Lebenskunst 4.7.2021, Johannes Michael Modeß

Bibelessay zu 1 Korinther 1,18-28

Schräge Vögel haben mich immer fasziniert. Schon in meiner Jugend. Sie strahlen etwas aus von einem Mut, einer Gelassenheit, einer Wurschtigkeit, die allzu oft zu fehlen scheint.

Später dann eine erste leise Ahnung: Sollten sie, die schrägen Vögel, vielleicht gar Vorbilder sein im Glauben, im Leben mit Gott? Vor dem inneren Auge eine Galerie der schrägen Vögel, denen ich schon begegnet bin. Finnland 2018: Mann im Bus, der die Psalmen liest und dabei so laut lacht, dass man einfach mitlachen muss. Deutschland 2003: Mitschülerin, die sich dem Turnunterricht widersetzt und auf der Laufbahn ein Buch liest. Rom, 476 nach Christus: Kaiser, der Hühner züchtet, Spargelwein trinkt und nichts dagegen tut, dass sein Imperium untergeht.

Johannes Michael Modeß
ist evangelischer Theologe, Pfarrer und Hochschulseelsorger

Gott und die schrägen Vögel

Ich gebe es zu, diesem letzten schrägen Vogel bin ich nicht persönlich begegnet, sondern in der Literatur. Aber die Begegnung mit ihm hat tiefe Spuren hinterlassen. Romulus Augustus, die Titelfigur aus Friedrich Dürrenmatts Theaterstück „Romulus der Große“. Romulus macht die Schrägheit zum politischen Prinzip. Er scheint ein völlig durchgeknallter Kaiser zu sein, weigert sich, zur Rettung des Reiches seine Tochter klug an einen Hosenfabrikanten zu verheiraten. Im Laufe des Stücks wird aber klar: Der Kaiser unterwandert die jahrhundertelange Tradition des Kriegführens und Mordens für ein „Vaterland“, sein wirrer Regierungsstil ist in Wirklichkeit ein Friedensprojekt.

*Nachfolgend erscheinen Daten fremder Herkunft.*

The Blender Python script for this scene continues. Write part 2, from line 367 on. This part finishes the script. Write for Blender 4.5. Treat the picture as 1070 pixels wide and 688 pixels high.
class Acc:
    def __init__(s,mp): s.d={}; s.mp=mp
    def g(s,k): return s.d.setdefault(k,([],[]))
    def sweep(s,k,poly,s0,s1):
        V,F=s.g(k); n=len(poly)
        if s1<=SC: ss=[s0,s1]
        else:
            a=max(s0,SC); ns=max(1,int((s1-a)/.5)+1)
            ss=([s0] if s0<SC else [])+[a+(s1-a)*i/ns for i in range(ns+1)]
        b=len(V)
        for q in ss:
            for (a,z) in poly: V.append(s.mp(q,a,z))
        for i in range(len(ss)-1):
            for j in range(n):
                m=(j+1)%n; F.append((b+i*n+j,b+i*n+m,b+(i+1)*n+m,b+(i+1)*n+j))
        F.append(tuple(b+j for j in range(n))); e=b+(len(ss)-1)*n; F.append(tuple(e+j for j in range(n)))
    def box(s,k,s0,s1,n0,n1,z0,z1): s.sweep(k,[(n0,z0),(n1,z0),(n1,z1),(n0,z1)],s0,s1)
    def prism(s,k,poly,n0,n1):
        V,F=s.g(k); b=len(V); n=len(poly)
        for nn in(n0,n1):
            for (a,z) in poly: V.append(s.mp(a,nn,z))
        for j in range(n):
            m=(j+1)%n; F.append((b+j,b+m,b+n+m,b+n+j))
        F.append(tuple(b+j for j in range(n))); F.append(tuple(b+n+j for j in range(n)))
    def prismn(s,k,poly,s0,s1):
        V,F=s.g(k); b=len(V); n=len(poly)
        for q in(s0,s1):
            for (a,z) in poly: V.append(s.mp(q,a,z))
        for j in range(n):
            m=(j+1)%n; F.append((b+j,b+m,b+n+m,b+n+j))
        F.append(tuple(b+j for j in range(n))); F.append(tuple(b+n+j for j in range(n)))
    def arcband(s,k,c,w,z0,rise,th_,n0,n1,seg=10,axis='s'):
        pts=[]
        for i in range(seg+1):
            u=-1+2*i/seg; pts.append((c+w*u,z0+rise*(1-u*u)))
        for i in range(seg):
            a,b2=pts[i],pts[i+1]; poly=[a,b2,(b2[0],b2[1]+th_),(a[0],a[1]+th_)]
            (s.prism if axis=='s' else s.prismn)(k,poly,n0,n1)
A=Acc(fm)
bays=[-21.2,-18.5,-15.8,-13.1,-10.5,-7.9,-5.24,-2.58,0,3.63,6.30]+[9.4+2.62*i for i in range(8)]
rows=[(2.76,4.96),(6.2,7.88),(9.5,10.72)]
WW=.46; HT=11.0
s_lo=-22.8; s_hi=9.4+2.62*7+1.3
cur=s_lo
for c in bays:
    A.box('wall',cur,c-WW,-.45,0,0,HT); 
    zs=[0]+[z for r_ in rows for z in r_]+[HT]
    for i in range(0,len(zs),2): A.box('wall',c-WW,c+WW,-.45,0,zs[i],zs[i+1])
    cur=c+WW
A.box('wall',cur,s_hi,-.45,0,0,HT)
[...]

Friedrich Dürrenmatt, der Romulus und lauter andere schräge Vögel kreiert und zu den Helden seiner Texte gemacht hat, war Pfarrersohn aus dem Schweizer Emmental. Mehr und mehr wurde er zu einem Atheisten, aber dem Denken des Paulus ist er treu geblieben. Figuren wie Romulus halten der Welt einen Spiegel vor, der zeitlos ist: Was ist das für eine Gesellschaft, in der nur Kriegführen, stärker sein, Ellbogen, vorzeigbare Leistungen etwas zählen? Und in der die Friedliebenden mit Schwächen, Ecken und Kanten und als schräge Vögel ausgelacht werden?

Lebenskunst
Sonntag, 4.7.2021, 7.05 Uhr, Ö1

Solidarisch mit schrägen Vögeln

Im 1. Korintherbrief behauptet Paulus um das Jahr 55: Gott selbst hat sich zu einem schrägen Vogel gemacht. Das Schicksal des Jesus von Nazareth, in dem, so der christliche Glaube, Gott erfahrbar geworden ist, das Schicksal des gekreuzigten Gottes also, hält der Welt einen ebenso zeitlosen Spiegel vor. Am Kreuz zeigt sich Gott, der in kein Bild passt, das die Menschen von ihm entworfen haben: in kein Bild, das Gott Stärke, Macht, Überlegenheit über die Gesetze des Lebens behauptet. „Was an Gott als dumm erscheint, ist weiser als die Menschen“, heißt es da im ersten Korintherbrief.

Wer das begreift, wird vielleicht solidarisch mit den schrägen Vögeln im Bus, in der Schule, in der Literatur – schließlich könnte einem, wie ich meine, auch in ihnen etwas von Gott begegnen.